7 A top-down approach contrasts with a bottom-up approach which, starting from analytical elements, moves toward synthesis. The latter emphasizes the use of statistical methods designed to collect data and information which, starting from the analysis of different organizational units’ performance, are meant to reach an overall measurement system capable of expressing the university global performance. Nevertheless, such data acquisition would lead to a random collection of information characterized by a lack of both selectivity and systemic perspective on performance achievement processes. Consequently, such an approach may limit academic decision-makers in steering universities according to a sustainable development perspective.

8 Performance drivers are different from performance indexes. Performance indexes are synthetic measures of the quality or state of the system and do not affect performance. Implying that an improvement in such indexes generates an improvement in other variables underlies inverting between causes with effects.

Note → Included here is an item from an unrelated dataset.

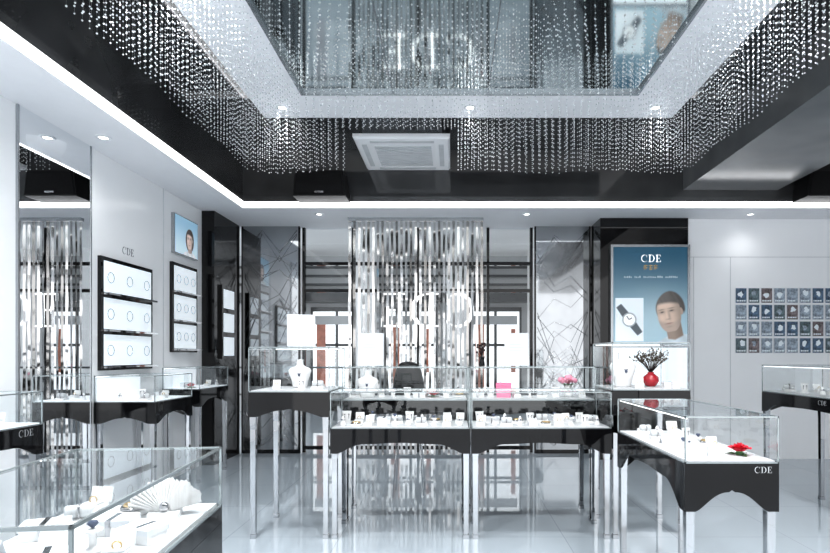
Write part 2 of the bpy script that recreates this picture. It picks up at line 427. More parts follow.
# ------------------------------------------------------------------ showcases
def counter(w, d, h, gh, loc, rz, label, group, logo=None, drop=.125, led=True, sides='fblr', deck='deck'):
    t = thing('display_counter', label, 'showcase', (loc[0], loc[1], 0), rz, group)
    hw, hd = w/2, d/2; zb = h-gh
    ht = zb-.07
    for sx in (-1, 1):
        for sy in (-1, 1):
            x, y = sx*(hw-.028), sy*(hd-.028); m = MB(); secs = []
            for z, b in ((0, .020), (.030, .020), (.032, .016), (ht*.8, .019), (ht, .025)):
                secs.append([(x+i*b, y+j*b, z) for i, j in ((-1, -1), (1, -1), (1, 1), (-1, 1))])
            vs = [p for s_ in secs for p in s_]; n_ = len(secs)
            fs = [(3, 2, 1, 0), tuple((n_-1)*4+k for k in range(4))]
            for q in range(n_-1):
                for k in range(4): fs.append((q*4+k, q*4+(k+1) % 4, (q+1)*4+(k+1) % 4, (q+1)*4+k))
            m.add(vs, fs).build('leg', M['chrome'], t)
    MB().box(-hw, hw, -hd, hd, zb-.07, zb).build('base', M['black'], t)
    def prof(L):
        n = 120; pts = []; k1 = min(.24, L*.46); q0 = .058 if L > .6 else .078
        for i in range(n+1):
            u = i/n; e = min(u, 1-u)*L
            if e < .045: q = drop
            elif e < k1: s = (e-.045)/(k1-.045); q = q0+(drop-q0)*(.5+.5*math.cos(PI*s**.75))
            else: s = (e-k1)/max(.02, L/2-k1); q = q0-.010*math.sin(min(1, s)*H)**2
            pts.append((-L/2+u*L, zb-.05-q))
        return pts
    ap = MB()
    for L, o, ang in ((w, hd, 0), (w, hd, PI), (d, hw, H), (d, hw, -H)):
        p = prof(L); m = MB()
        m.poly_xz([(L/2, zb-.05), (-L/2, zb-.05)]+p, 0, .014)
        T = Matrix.Rotation(ang, 4, 'Z') @ Matrix.Translation((0, -o-.0005, 0))
        m.rot(T); ap.add(m.v, m.f)
    ap.build('apron', M['black'], t)
    MB().box(-hw+.012, hw-.012, -hd+.012, hd-.012, zb, zb+.012).build('deck', M[deck], t)
    e = .004
    MB().quad((-hw+e, -hd+e, h), (hw-e, -hd+e, h), (hw-e, hd-e, h), (-hw+e, hd-e, h)).build('glass_top', M['glass'], t)
    for s, x0, y0, x1, y1 in (('f', -1, -1, 1, -1), ('r', 1, -1, 1, 1), ('b', 1, 1, -1, 1), ('l', -1, 1, -1, -1)):
        if s in sides:
            MB().quad((x0*(hw-e), y0*(hd-e), zb), (x1*(hw-e), y1*(hd-e), zb), (x1*(hw-e), y1*(hd-e), h), (x0*(hw-e), y0*(hd-e), h)).build('glass_side', M['glass'], t)
    f = MB(); k = .0030
    for sx in (-1, 1):
        for sy in (-1, 1): f.box(sx*(hw-k)-k, sx*(hw-k)+k, sy*(hd-k)-k, sy*(hd-k)+k, zb, h)
    for z in (zb+k, h-k):
        for sy in (-1, 1): f.box(-hw, hw, sy*(hd-k)-k, sy*(hd-k)+k, z-k, z+k+.001)
        for sx in (-1, 1): f.box(sx*(hw-k)-k, sx*(hw-k)+k, -hd, hd, z-k, z+k+.001)
    f.build('edge_frame', M['edge'], t)
    if led:
        if w >= d: MB().box(-hw+.02, hw-.02, hd-.018, hd-.010, h-.014, h-.008).build('light_strip', M['led'], t)
        else: MB().box(-hw+.010, -hw+.018, -hd+.02, hd-.02, h-.014, h-.008).build('light_strip', M['led'], t)
    if logo:
        side, u = logo
        if side == 'front': cde(.028, (u, -hd-.001, zb-.028), 0, M['letts'], t)
        elif side == 'right': cde(.040, (hw+.001, u, zb-.034), H, M['letts'], t)
        else: cde(.034, (-hw-.001, u, zb-.034), -H, M['letts'], t)
    return dict(t=t, w=w, d=d, zb=zb+.012, h=h, loc=loc, rz=rz)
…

9 Neely, Gregory, and Platts (Citation1995) argue that benchmarking is used as a means of identifying improvement opportunities as well as monitoring the performance of competitors. They also cite Camp (Citation1989) as having the most comprehensive description of benchmarking: benchmarking as the search for organization best practices that lead to superior performance. In terms of performance management, however, Neely et al. cite Oge and Dickinson (Citation1992), who suggest that organizations should adopt closed-loop performance management systems which combine periodic benchmarking with ongoing monitoring. As a result, closed-loop performance management systems are able not only to provide the measure related to the performance of each organizational unit, but also to explain how their distinctive performance contributes to the overall academic result.

10 The research quality may be measured by comparing actual and planned research findings, or by the ratio between UNIPA’s and competitor universities’ high-ranking publications.

11 An in-depth overview of System Dynamics methodology can be found in Forrester (Citation1961) and Sterman (Citation2000).